* What this task involves *
Copy all lines of the listing that include the string "script".

* Items *

○ ○ ○ ○ ○ ○ ○

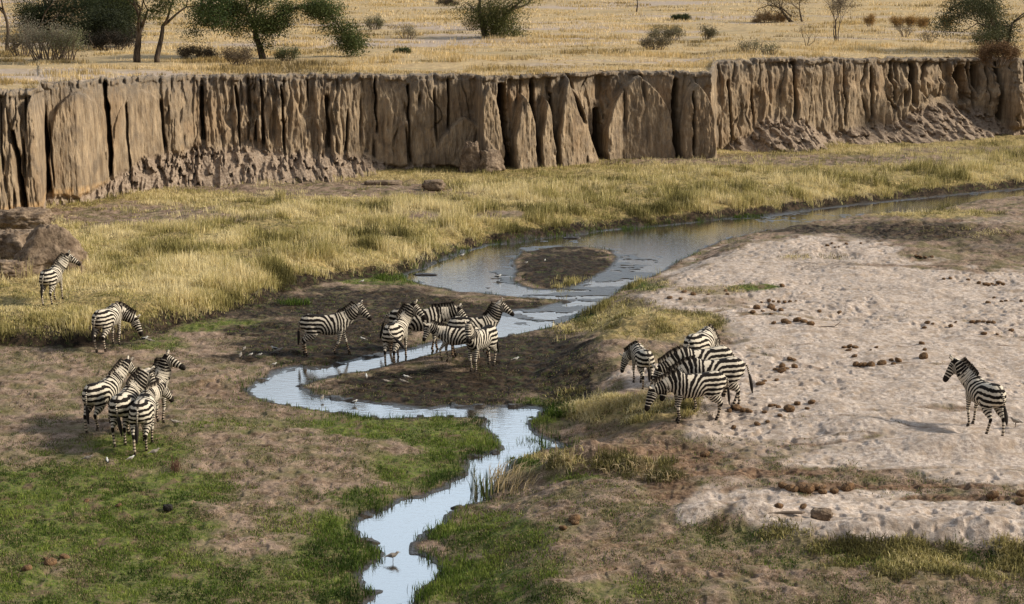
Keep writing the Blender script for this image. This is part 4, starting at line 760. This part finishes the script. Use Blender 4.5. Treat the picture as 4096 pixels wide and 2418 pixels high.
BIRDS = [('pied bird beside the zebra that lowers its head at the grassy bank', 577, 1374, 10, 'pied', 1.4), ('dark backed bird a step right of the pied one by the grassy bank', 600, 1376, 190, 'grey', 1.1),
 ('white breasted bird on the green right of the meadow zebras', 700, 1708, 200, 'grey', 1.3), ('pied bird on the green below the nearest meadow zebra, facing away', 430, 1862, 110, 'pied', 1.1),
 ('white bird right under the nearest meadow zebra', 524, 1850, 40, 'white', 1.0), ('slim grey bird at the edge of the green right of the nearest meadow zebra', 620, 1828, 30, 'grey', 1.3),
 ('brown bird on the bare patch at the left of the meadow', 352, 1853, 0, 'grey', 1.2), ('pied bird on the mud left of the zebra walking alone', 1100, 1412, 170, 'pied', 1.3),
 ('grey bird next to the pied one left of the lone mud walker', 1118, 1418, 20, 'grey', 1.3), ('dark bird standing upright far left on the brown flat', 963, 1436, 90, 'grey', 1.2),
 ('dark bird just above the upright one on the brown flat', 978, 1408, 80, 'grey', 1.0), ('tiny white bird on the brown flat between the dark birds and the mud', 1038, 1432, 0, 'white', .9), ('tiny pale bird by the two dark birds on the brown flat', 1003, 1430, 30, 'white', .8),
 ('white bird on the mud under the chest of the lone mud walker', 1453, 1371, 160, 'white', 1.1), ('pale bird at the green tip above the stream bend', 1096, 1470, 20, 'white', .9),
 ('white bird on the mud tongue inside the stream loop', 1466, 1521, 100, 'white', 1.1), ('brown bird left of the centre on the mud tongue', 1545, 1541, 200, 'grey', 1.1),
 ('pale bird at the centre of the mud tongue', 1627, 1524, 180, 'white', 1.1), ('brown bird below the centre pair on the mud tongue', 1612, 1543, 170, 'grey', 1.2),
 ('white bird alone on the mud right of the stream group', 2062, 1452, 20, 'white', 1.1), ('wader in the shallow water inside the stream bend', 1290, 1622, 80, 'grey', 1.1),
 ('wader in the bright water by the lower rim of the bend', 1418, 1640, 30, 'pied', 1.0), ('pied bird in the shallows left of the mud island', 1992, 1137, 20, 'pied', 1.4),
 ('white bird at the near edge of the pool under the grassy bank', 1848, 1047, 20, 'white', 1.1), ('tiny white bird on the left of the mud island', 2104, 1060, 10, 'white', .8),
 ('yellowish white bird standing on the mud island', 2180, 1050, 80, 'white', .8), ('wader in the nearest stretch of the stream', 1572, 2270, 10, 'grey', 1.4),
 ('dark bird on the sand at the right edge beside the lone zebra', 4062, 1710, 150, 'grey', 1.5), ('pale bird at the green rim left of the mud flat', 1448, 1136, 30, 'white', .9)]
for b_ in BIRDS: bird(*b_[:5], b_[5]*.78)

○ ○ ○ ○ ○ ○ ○

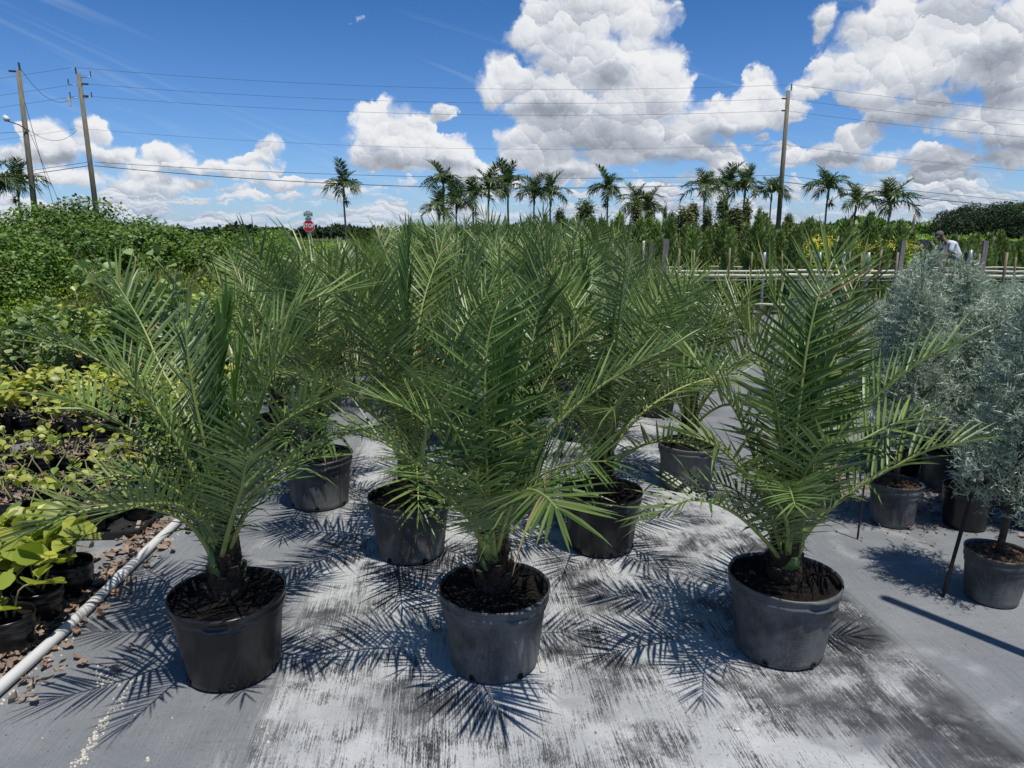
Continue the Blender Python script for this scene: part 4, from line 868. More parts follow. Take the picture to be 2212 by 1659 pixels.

○ ○ ○ ○ ○ ○ ○

* Full response *
Keep writing the Blender script for this image. This is part 4, starting at line 760. This part finishes the script. Use Blender 4.5. Treat the picture as 4096 pixels wide and 2418 pixels high.
Continue the Blender Python script for this scene: part 4, from line 868. More parts follow. Take the picture to be 2212 by 1659 pixels.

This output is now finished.